» **Records with scene code**:
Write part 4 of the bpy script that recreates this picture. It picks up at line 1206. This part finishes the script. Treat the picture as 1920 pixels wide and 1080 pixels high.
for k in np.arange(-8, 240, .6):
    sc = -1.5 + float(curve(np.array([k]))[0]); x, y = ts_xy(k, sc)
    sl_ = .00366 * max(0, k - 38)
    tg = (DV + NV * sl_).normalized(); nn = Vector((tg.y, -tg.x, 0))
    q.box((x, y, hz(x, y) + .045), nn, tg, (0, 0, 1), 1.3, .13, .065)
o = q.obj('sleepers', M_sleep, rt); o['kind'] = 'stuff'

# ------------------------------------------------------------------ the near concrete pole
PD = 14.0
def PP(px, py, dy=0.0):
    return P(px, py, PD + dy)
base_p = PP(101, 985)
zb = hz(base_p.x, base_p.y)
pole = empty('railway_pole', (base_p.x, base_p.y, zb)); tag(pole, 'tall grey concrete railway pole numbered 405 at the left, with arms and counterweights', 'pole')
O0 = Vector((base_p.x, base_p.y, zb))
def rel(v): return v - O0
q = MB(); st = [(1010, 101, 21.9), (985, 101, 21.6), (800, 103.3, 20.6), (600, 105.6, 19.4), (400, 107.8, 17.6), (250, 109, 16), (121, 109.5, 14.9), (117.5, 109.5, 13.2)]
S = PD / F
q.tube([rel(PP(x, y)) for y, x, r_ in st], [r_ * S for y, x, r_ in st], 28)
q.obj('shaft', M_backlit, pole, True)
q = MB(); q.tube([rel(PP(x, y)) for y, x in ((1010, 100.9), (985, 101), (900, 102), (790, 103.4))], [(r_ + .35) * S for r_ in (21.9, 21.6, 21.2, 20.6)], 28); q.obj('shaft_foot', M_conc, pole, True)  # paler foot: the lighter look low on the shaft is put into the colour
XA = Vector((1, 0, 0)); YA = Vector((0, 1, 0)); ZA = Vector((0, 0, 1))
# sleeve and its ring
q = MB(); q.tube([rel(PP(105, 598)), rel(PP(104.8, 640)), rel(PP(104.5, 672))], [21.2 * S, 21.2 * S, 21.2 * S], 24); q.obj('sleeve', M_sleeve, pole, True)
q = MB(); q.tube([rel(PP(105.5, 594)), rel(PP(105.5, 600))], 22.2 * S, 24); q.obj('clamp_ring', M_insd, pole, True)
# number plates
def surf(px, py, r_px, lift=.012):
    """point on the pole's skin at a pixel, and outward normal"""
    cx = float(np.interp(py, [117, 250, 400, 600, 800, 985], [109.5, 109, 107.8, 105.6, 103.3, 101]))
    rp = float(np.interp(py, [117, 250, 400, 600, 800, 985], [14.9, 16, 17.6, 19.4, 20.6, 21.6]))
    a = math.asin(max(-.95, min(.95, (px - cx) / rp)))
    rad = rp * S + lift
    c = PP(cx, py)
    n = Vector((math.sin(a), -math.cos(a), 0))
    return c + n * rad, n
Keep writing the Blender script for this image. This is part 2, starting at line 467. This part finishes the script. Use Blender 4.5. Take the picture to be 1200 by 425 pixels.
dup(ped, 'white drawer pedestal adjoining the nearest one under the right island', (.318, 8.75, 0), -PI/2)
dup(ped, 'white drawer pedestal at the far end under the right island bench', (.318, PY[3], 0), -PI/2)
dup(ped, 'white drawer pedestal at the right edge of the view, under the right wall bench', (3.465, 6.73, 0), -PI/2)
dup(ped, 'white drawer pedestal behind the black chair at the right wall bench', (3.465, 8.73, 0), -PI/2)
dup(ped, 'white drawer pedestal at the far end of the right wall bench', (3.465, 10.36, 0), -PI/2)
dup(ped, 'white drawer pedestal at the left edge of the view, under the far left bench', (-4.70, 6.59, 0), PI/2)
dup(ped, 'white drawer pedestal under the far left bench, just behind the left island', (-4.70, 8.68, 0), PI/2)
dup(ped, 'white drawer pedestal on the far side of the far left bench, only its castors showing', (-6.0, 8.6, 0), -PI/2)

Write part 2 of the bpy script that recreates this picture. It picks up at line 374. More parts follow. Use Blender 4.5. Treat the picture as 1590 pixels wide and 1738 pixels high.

» **Problem to solve**: Give the lines exactly as they stand, from the line with "Keep writing the" through the end of the material.

» **Answer for the task**:
Keep writing the Blender script for this image. This is part 2, starting at line 467. This part finishes the script. Use Blender 4.5. Take the picture to be 1200 by 425 pixels.
dup(ped, 'white drawer pedestal adjoining the nearest one under the right island', (.318, 8.75, 0), -PI/2)
dup(ped, 'white drawer pedestal at the far end under the right island bench', (.318, PY[3], 0), -PI/2)
dup(ped, 'white drawer pedestal at the right edge of the view, under the right wall bench', (3.465, 6.73, 0), -PI/2)
dup(ped, 'white drawer pedestal behind the black chair at the right wall bench', (3.465, 8.73, 0), -PI/2)
dup(ped, 'white drawer pedestal at the far end of the right wall bench', (3.465, 10.36, 0), -PI/2)
dup(ped, 'white drawer pedestal at the left edge of the view, under the far left bench', (-4.70, 6.59, 0), PI/2)
dup(ped, 'white drawer pedestal under the far left bench, just behind the left island', (-4.70, 8.68, 0), PI/2)
dup(ped, 'white drawer pedestal on the far side of the far left bench, only its castors showing', (-6.0, 8.6, 0), -PI/2)

Write part 2 of the bpy script that recreates this picture. It picks up at line 374. More parts follow. Use Blender 4.5. Treat the picture as 1590 pixels wide and 1738 pixels high.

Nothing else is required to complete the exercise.